- Hubble finds best evidence for elusive mid-sized black hole (Hubble Space Telescope)
- NASA: Hubble finds best evidence for elusive mid-sized black hole (Phys.org)
- Images: Hubble finds best evidence for elusive mid-sized black hole (Hubblesite)
Astronomers have finally, and pretty incontrovertibly, found an intermediate mass black hole; an object too big to be the result of a single giant star dying, and too small to have formed at the heart of a galaxy. This new object, name 3XMM J2150022.4-055108 is estimated to be 50,000 times bigger than our Sun, which may seem big, but for perspective, our Milky Way’s central black hole is 4.1 million solar masses.
Since intermediate black holes can’t be part of a binary star system, and don’t have massive galaxies pointing at their location, trying to find them has been a challenge.
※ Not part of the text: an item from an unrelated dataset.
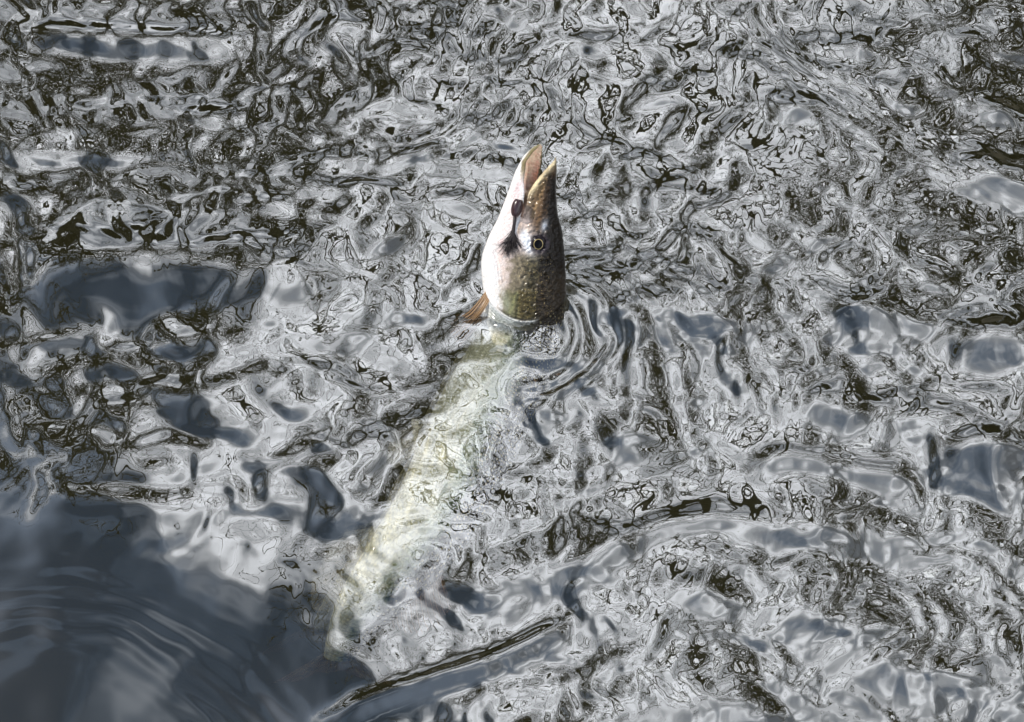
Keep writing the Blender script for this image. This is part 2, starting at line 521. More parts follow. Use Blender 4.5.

Black holes don’t give off any light, and the only ways we can pinpoint their locations are to look for the tell tale light of a surrounding disk of material, catch the high energy flash of something falling past their event horizon, or get lucky and see them gravitationally lensing the light of a more distant object. So far, gravitational lensing surveys have failed us, and constantly bright accretion disks haven’t been a thing we could find. Coming to the rescue was an X-Ray flash caught by Chandra X-Ray observatory and followed up on with the Hubble Space Telescope. The actual image of the area where this object is located is kind of boring: it’s nothing more than a barely resolved star cluster hanging out in the outskirts of a not too distant galaxy. Amusingly, the boringness of the actual image seems to have inspire Hubble Europe, HEIC, and Hubble USA, STScI, to each create their own art’s renditions of this system, with the European graphic being, in my opinion, a truly magnificent graphic.
This flare of X-Ray that is consistent with an intermediate black hole coming from a star cluster is exactly what folks would expect of an intermediate blackhole. We can’t say exactly how you form one of these mid-sized relativity machines, but we suspect it is either through the chaotic processes that lead to the formations of dwarf galaxies, or through the collisions and mergers of many objects in dense environments. The distant star cluster where this object was seen could easily be a dwarf galaxy caught up and shredded a bit by the galaxy it now orbits.
This work is published in a new paper in the Astrophysical Journal Letters led by Dacheng Lin of the University of New Hampshire. My favorite part of this story is this black hole was only discovered because Chandra was pointed in exactly the right direction when the BH ate a star or something that flared up in X Rays as it was destroyed. For all we know, the myriad dwarf galaxies around our galaxy could be rich in these same kinds of intermediate mass objects, but we haven’t been able to find them because they just haven’t been eating while we’ve been looking.